Please help with the first part

Date Posted: 4 years ago
Views: 301
J
J
4 years ago
When f(x) = 0, x = m or n.

So the turning point's x-coordinate must
be the midpoint of m and n, since (0,m) and (0,n) are equidistant from the vertical line of symmetry of the curve, which passes through the turning point

= (m+n)/2

b is a negative constant, so this means the turning point is below the x-axis.


f(x) = p(x-q)² + r
Notice when f(x) = r, p(x-q)² = 0
Then x = q

There is only one value of x when f(x) = r.
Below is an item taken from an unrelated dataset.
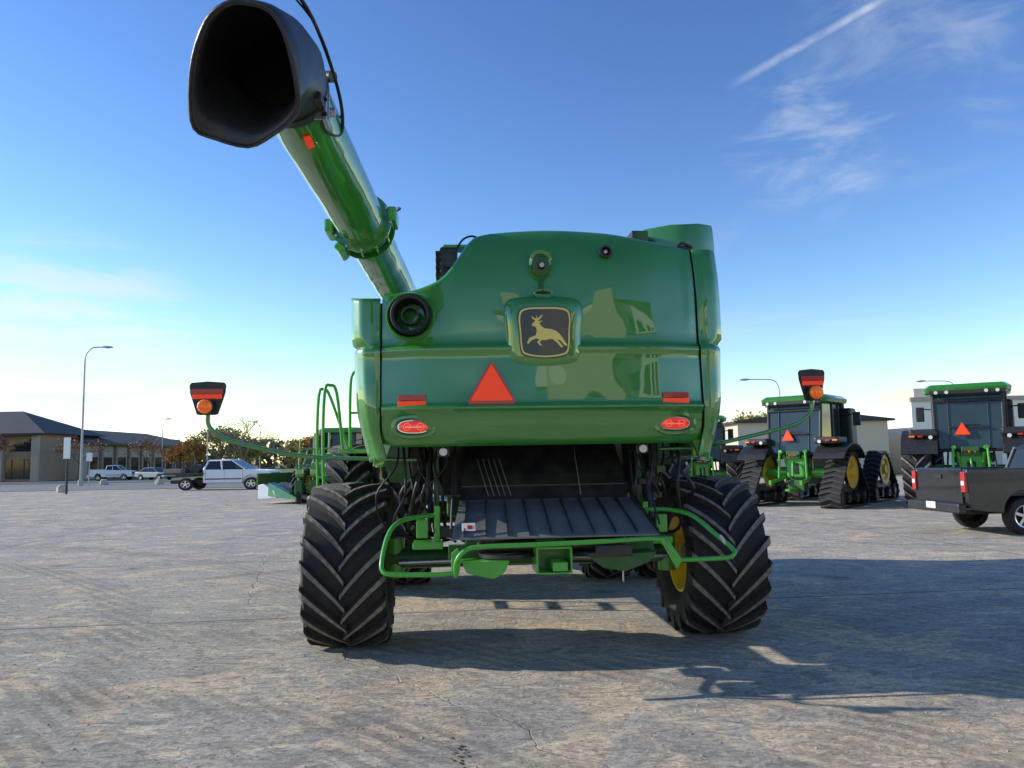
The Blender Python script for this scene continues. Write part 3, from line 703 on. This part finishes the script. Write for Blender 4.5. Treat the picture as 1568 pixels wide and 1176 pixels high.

Since the turning point is the point where there is only one x value for a value of f(x), (any other point on this quadratic curve has 2 values of x for every value of f(x)
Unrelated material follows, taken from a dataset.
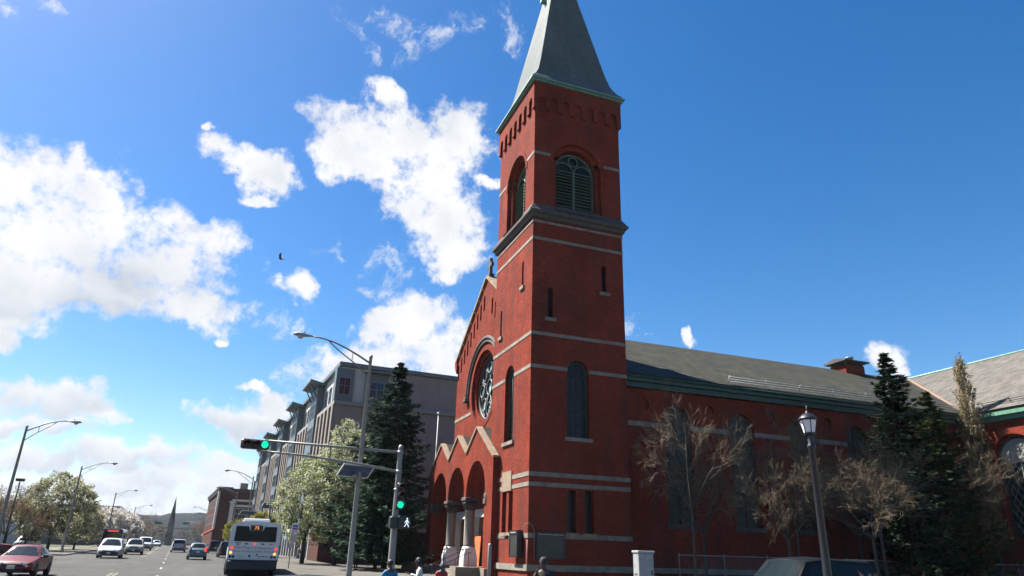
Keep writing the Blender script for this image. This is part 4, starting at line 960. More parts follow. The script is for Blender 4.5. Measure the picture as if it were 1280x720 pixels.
for u, v, z, lb in ((-4.6, 205, 5.6, 'far green street name plate hung over the left lanes'), (2.2, 250, 7.0, 'far green street name plate hung over the right lanes')):
    t = thing('overhead_sign', lb, 'sign', W(u, v, G(v)), STREET)
    MB().bbox((0, 0, z), (.9, .03, .28), .01).build('sign_plate', mat('sign green', (.02, .22, .12), .5), t)
    MB().tube([(-7 if u < 0 else 7, 0, 0), (-7 if u < 0 else 7, 0, z+.6)], .08, 6).tube([(-7 if u < 0 else 7, 0, z+.4), (0, .05, z+.4)], .04, 6).build('mast', GALV, t)

# ---------------------------------------------------------------- vehicles
PAINTS = {}
def paint(name, c, metal=.25): return mat('car paint '+name, c, .38, metal=metal, spec=.35, coat=.15, noise=.04, nscale=2)
PROF = {  # fraction of length from the nose, height of the top line
 'sedan': dict(L=4.6, Wd=1.74, top=[(0, .60), (.015, .68), (.10, .80), (.28, .93), (.44, 1.36), (.52, 1.43), (.66, 1.38), (.83, 1.02), (.97, .97), (1, .80)], cowl=.28, rf=.44, rr=.66, deck=.83, belt=.90, wr=.68, bp=.55, rad=.31),
 'hatch': dict(L=4.2, Wd=1.74, top=[(0, .62), (.02, .72), (.12, .86), (.26, .98), (.42, 1.48), (.55, 1.55), (.84, 1.48), (.95, 1.02), (.99, .92), (1, .75)], cowl=.26, rf=.42, rr=.84, deck=.95, belt=.95, wr=.70, bp=.58, rad=.31),
 'minivan': dict(L=4.9, Wd=1.95, top=[(0, .64), (.02, .76), (.12, .92), (.22, 1.06), (.40, 1.68), (.55, 1.76), (.92, 1.70), (.975, 1.05), (.99, .95), (1, .75)], cowl=.22, rf=.40, rr=.92, deck=.975, belt=1.05, wr=.76, bp=.55, rad=.34),
 'suv': dict(L=4.7, Wd=1.86, top=[(0, .72), (.02, .90), (.10, .98), (.27, 1.06), (.40, 1.66), (.55, 1.73), (.92, 1.68), (.97, 1.10), (.99, .95), (1, .78)], cowl=.27, rf=.40, rr=.92, deck=.97, belt=1.05, wr=.76, bp=.57, rad=.36),
 'van': dict(L=5.0, Wd=1.95, top=[(0, .8), (.02, .95), (.08, 1.05), (.16, 1.14), (.30, 1.85), (.4, 1.95), (.96, 1.92), (.985, 1.1), (.995, .95), (1, .8)], cowl=.16, rf=.30, rr=.96, deck=.985, belt=1.12, wr=.86, bp=.45, rad=.34)}
def lerp_prof(pts, f):
    for (a, za), (b, zb) in zip(pts, pts[1:]):
        if f <= b: return za+(zb-za)*(f-a)/(b-a)
    return pts[-1][1]
def car(kind, label, cat, u, v, heading, pnt, lit=False, plate_front=True, group='cars and vans out on the avenue', dz=0.0, name=None, turn=None):
    P = PROF[kind]; L_, Wd = P['L'], P['Wd']; t = thing(name or {'sedan': 'sedan', 'hatch': 'hatchback_car', 'minivan': 'minivan', 'suv': 'suv', 'van': 'van'}[kind], label, cat, W(u, v, G(v)+dz), STREET+R(heading), group)
    glass = mat('tinted car glass', (.008, .014, .016), .2, spec=.12) if pnt.name.startswith('black') else CARGLASS
    # follow the slope of the street
    fr = sorted(set([p[0] for p in P['top']]+[P['cowl'], P['rf'], P['rr'], P['deck'], .05, .2, .35, .48, .6, .75, .9, P['bp']]))
    def ring(f):
        y = L_/2-f*L_; zt = lerp_prof(P['top'], f); w = Wd/2
        e = min(f, 1-f); w *= 1-.20*max(0, 1-e/.09)**2
        belt = min(P['belt']+.05*(f-.3), zt-.035)
        cab = max(0, min(1, (zt-P['belt'])/(max(z for _, z in P['top'])-P['belt'])))
        wr = w*(.93*(1-cab)+P['wr']*cab)
        zb = .21+.10*max(0, 1-e/.05)
        pts = [(w*.80, zb), (w*.97, zb+.10), (w, zb+.30), (w*.985, belt-.04), (w*.96, belt), (wr, zt-.055*(1 if cab > .3 else .5)), (wr*.86, zt-.012), (0, zt+.012)]
        return [Vector((x, y, z)) for x, z in pts]+[Vector((-x, y, z)) for x, z in pts[-2::-1]]
    R_ = [ring(f) for f in fr]; k = 15; b = MB()
    b.add([p for r_ in R_ for p in r_], [(i*k+j, i*k+j+1, (i+1)*k+j+1, (i+1)*k+j) for i in range(len(fr)-1) for j in range(k-1)]+[(i*k+k-1, i*k, (i+1)*k, (i+1)*k+k-1) for i in range(len(fr)-1)]+[tuple(range(k)), tuple(range((len(fr)-1)*k, len(fr)*k))], smooth=True)
    body = b.build('body', pnt, t)
    md = body.data
    for pl in md.polygons: pl.use_smooth = True
    try: md.set_sharp_from_angle(angle=R(38))
    except Exception: pass
    def panel(name, grid, mt, off, par=t, thick=True):
        # grid: rows of points on the body surface, lifted off it
        n, m_ = len(grid), len(grid[0]); nr = (grid[-1][0]-grid[0][0]).cross(grid[0][-1]-grid[0][0]).normalized()
        ctr = sum((p for row in grid for p in row), Vector())/(n*m_)
        if nr.dot(ctr-Vector((0, ctr.y*.6, .7))) < 0: nr = -nr
        vs = [p+nr*off for row in grid for p in row]
        vs2 = [p-nr*.01 for row in grid for p in row]; N_ = n*m_
        fs = [(i*m_+j, i*m_+j+1, (i+1)*m_+j+1, (i+1)*m_+j) for i in range(n-1) for j in range(m_-1)]
        bd = [(0, j) for j in range(m_)]+[(i, m_-1) for i in range(1, n)]+[(n-1, j) for j in range(m_-2, -1, -1)]+[(i, 0) for i in range(n-2, 0, -1)]
        ix = [i*m_+j for i, j in bd]; fs += [(ix[q], ix[(q+1) % len(ix)], N_+ix[(q+1) % len(ix)], N_+ix[q]) for q in range(len(ix))]
        return MB().add(vs+vs2, fs, smooth=False).build(name, mt, par)
    def screen(f0, f1, a, bb, name):
        rows = []
        for s_ in (a, (a+bb)/2, bb):
            r0, r1 = ring(f0), ring(f1); row = []
            for q in (-.90, -.5, 0, .5, .90):
                def pt(r_):
                    x = q*r_[5].x; z = r_[5].z+(r_[7].z-r_[5].z)*(1-q*q); return Vector((x, r_[5].y, z))
                row.append(pt(r0).lerp(pt(r1), s_))
            rows.append(row)
        return panel(name, rows, glass, .012)
    screen(P['cowl'], P['rf'], .06, .95, 'windscreen'); screen(P['rr'], P['deck'], .06, .80 if kind != 'sedan' else .92, 'rear_window')
    for sd in (1, -1):
        for f0, f1 in ((P['cowl']+(P['rf']-P['cowl'])*.45, P['bp']-.008), (P['bp']+.012, P['rr']-.01 if kind != 'sedan' else P['rr']+.06)):
            rows = [[], [], ]
            fs = [f0+(f1-f0)*i/5 for i in range(6)]
            for f_ in fs:
                r_ = ring(f_); a, c = r_[4].lerp(r_[5], .10), r_[4].lerp(r_[5], .90)
                for row, p in zip(rows, (a, c)): row.append(Vector((p.x*sd, p.y, p.z)))
            panel('side_window', rows, glass, .010)
        # door seams and handles
        for f0 in (P['bp'],):
            r_ = ring(f0-.06); MB().bbox((sd*(r_[3].x+.012), r_[3].y, r_[3].z-.07), (.012, .09, .014), .004).build('door_handle', pnt, t)
        r_ = ring(P['cowl']+.05); MB().bbox((sd*(r_[3].x+.13), r_[3].y-.02, r_[3].z+.08), (.10, .05, .07), .02).tube([(sd*(r_[3].x-.06), r_[3].y, r_[3].z+.05), (sd*(r_[3].x+.12), r_[3].y, r_[3].z+.06)], .025, 6).build('mirror', PLASTIC if kind != 'van' else pnt, t)
        for f0 in (.185, .80):
            y = L_/2-f0*L_; rd = P['rad']; x0 = sd*(Wd/2-.19); ax = lambda a, bb, h, y=y, x0=x0, sd=sd, rd=rd: (x0+sd*h, y+a, rd+bb)
            wl = MB().lathe([(rd*.62, 0), (rd*.96, 0), (rd, .03), (rd, .17), (rd*.95, .20), (rd*.64, .205), (rd*.62, .17)], 20, axis=ax).build('wheel', RUBBER, t)
            rm = MB().lathe([(rd*.63, .12), (rd*.62, .185), (rd*.52, .15), (rd*.14, .19), (0.0, .19)], 14, axis=ax); rm.build('rim', GALV, wl)
            MB().lathe([(rd*1.17, -.02), (rd*1.17, .191), (.02, .191)], 20, axis=lambda a, bb, h, y=y, sd=sd, rd=rd, x0=x0: (x0+sd*(h+.003), y+a, max(.2, rd+bb))).build('wheel_arch', PLASTIC, t)
        # lamps
        zf = lerp_prof(P['top'], .02); r0, r1 = ring(.004), ring(.055)
        hl = [[Vector((sd*x, y, z)) for x, y, z in row] for row in (((r0[2].x*.98, r0[2].y+.012-.0, zf-.19), (r0[2].x*.50, r0[2].y+.012, zf-.17)), ((r1[2].x*1.0, r1[2].y+.0, zf-.02), (r0[2].x*.50, r0[2].y-.0, zf-.03)))]
        panel('headlight', hl, HEADL, .02)
        zr = lerp_prof(P['top'], .99); tall = kind != 'sedan'; r0 = ring(.997)
        if tall: MB().bbox((sd*r0[2].x*.94, r0[2].y+.04, zr+.02), (.09, .07, .20), .02).build('tail_light', TAILON if lit and sd > 0 else TAILR, t)
        else: MB().bbox((sd*r0[2].x*.78, r0[2].y+.02, zr-.02), (.2, .05, .08), .02).build('tail_light', TAILON if lit and sd > 0 else TAILR, t)
    # bumpers, grille, plates
    r0 = ring(.002)
    MB().bbox((0, L_/2+.0, .44), (Wd*.40, .06, .10), .04).build('bumper', pnt if kind in ('sedan', 'hatch') else PLASTIC, t); MB().bbox((0, -L_/2-.0, .46), (Wd*.40, .06, .11), .04).build('bumper', pnt if kind in ('sedan', 'hatch') else PLASTIC, t)
    zf = lerp_prof(P['top'], .015); gr = MB().bbox((0, L_/2+.005, zf-.12), (Wd*.24, .02, .055), .015).bbox((0, L_/2+.05, .30), (Wd*.3, .02, .05), .015); gr.build('grille', PLASTIC, t)
    if plate_front: MB().bbox((0, L_/2+.07, .46), (.16, .01, .08), .004).build('licence_plate', PLATE, t)
    MB().bbox((0, -L_/2-.045 if kind == 'sedan' else -L_/2-.03, .72 if kind != 'sedan' else .62), (.16, .012, .08), .004).build('licence_plate', PLATE, t)
    return t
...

The coordinates of the turning point are (q,r)

As the turning point on y = x² corresponds to (a,b) on y = f(x), the turning point on the transformed curve is (a,b)



So from the above we can establish that
q = a, r = b
(m+n)/2 = a

f(x) = p(x-a)² + b
when x = 0, f(x) = c,

c = p(-a)² + b
c = a²p + b
a²p = c-b
p = (c-b)/a²




Since f(x) = p(x-a)² + b, when f(x) = 0,

0 = p(x-a)² + b
-b = p(x-a)²

-b/p = (x-a)²

(x-a) = ± √(-b/p)

(Note that as b is negative, -b is positive. Since c and a are also positive, p is also positive. -b/p is therefore positive and square rooting it gives a real value)

x = a ± √(-b/p)

Sub the values of p,

x = a ± √(-b/((c-b)/a²))

x = a ± √(-a²b/(c-b))

Recall that when f(x) = 0 ,x = m or n.

Since n>m,

n = a + √(-a²b/(c-b)) , m = a - √(-a²b/(c-b))